• **REQUIRED TASK**:
Give the listing below again in full, exactly as written.

:: MATERIAL PROVIDED ::

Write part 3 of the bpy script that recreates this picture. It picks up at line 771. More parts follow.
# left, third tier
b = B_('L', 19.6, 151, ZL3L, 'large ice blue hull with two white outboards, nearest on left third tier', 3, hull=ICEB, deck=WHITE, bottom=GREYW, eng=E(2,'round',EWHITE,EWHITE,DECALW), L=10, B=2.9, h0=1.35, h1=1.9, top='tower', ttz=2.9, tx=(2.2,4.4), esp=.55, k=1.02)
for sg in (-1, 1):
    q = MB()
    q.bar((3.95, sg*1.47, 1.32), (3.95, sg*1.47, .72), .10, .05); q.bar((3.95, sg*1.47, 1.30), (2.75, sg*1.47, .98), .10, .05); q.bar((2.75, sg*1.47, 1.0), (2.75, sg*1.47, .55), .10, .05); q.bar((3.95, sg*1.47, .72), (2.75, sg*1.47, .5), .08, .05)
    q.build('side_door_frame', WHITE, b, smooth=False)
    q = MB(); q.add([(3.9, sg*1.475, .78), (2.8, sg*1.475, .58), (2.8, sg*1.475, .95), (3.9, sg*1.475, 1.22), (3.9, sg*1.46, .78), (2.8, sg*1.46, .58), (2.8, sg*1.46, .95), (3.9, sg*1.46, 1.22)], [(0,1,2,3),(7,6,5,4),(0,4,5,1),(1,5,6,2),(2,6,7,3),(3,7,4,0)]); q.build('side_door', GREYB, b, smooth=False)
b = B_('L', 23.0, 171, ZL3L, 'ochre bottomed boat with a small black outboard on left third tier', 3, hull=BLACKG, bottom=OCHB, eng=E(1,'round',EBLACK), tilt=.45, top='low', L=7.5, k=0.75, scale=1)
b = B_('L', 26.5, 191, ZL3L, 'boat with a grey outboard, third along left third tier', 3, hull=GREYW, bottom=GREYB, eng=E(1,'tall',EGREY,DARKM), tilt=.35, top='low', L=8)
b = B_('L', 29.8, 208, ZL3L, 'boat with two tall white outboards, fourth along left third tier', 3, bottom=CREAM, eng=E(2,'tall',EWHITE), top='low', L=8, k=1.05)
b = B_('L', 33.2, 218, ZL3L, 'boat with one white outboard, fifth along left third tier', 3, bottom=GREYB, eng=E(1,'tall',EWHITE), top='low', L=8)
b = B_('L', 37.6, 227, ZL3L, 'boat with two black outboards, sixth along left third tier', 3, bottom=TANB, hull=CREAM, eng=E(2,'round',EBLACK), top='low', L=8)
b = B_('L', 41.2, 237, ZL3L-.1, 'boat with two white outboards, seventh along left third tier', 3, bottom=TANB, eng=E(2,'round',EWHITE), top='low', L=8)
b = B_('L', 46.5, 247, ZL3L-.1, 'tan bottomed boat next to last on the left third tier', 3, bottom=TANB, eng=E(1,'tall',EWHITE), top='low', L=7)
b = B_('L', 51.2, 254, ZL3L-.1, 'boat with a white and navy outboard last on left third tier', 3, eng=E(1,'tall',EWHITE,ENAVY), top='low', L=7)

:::

• **FINISHED TASK**:
Write part 3 of the bpy script that recreates this picture. It picks up at line 771. More parts follow.
# left, third tier
b = B_('L', 19.6, 151, ZL3L, 'large ice blue hull with two white outboards, nearest on left third tier', 3, hull=ICEB, deck=WHITE, bottom=GREYW, eng=E(2,'round',EWHITE,EWHITE,DECALW), L=10, B=2.9, h0=1.35, h1=1.9, top='tower', ttz=2.9, tx=(2.2,4.4), esp=.55, k=1.02)
for sg in (-1, 1):
    q = MB()
    q.bar((3.95, sg*1.47, 1.32), (3.95, sg*1.47, .72), .10, .05); q.bar((3.95, sg*1.47, 1.30), (2.75, sg*1.47, .98), .10, .05); q.bar((2.75, sg*1.47, 1.0), (2.75, sg*1.47, .55), .10, .05); q.bar((3.95, sg*1.47, .72), (2.75, sg*1.47, .5), .08, .05)
    q.build('side_door_frame', WHITE, b, smooth=False)
    q = MB(); q.add([(3.9, sg*1.475, .78), (2.8, sg*1.475, .58), (2.8, sg*1.475, .95), (3.9, sg*1.475, 1.22), (3.9, sg*1.46, .78), (2.8, sg*1.46, .58), (2.8, sg*1.46, .95), (3.9, sg*1.46, 1.22)], [(0,1,2,3),(7,6,5,4),(0,4,5,1),(1,5,6,2),(2,6,7,3),(3,7,4,0)]); q.build('side_door', GREYB, b, smooth=False)
b = B_('L', 23.0, 171, ZL3L, 'ochre bottomed boat with a small black outboard on left third tier', 3, hull=BLACKG, bottom=OCHB, eng=E(1,'round',EBLACK), tilt=.45, top='low', L=7.5, k=0.75, scale=1)
b = B_('L', 26.5, 191, ZL3L, 'boat with a grey outboard, third along left third tier', 3, hull=GREYW, bottom=GREYB, eng=E(1,'tall',EGREY,DARKM), tilt=.35, top='low', L=8)
b = B_('L', 29.8, 208, ZL3L, 'boat with two tall white outboards, fourth along left third tier', 3, bottom=CREAM, eng=E(2,'tall',EWHITE), top='low', L=8, k=1.05)
b = B_('L', 33.2, 218, ZL3L, 'boat with one white outboard, fifth along left third tier', 3, bottom=GREYB, eng=E(1,'tall',EWHITE), top='low', L=8)
b = B_('L', 37.6, 227, ZL3L, 'boat with two black outboards, sixth along left third tier', 3, bottom=TANB, hull=CREAM, eng=E(2,'round',EBLACK), top='low', L=8)
b = B_('L', 41.2, 237, ZL3L-.1, 'boat with two white outboards, seventh along left third tier', 3, bottom=TANB, eng=E(2,'round',EWHITE), top='low', L=8)
b = B_('L', 46.5, 247, ZL3L-.1, 'tan bottomed boat next to last on the left third tier', 3, bottom=TANB, eng=E(1,'tall',EWHITE), top='low', L=7)
b = B_('L', 51.2, 254, ZL3L-.1, 'boat with a white and navy outboard last on left third tier', 3, eng=E(1,'tall',EWHITE,ENAVY), top='low', L=7)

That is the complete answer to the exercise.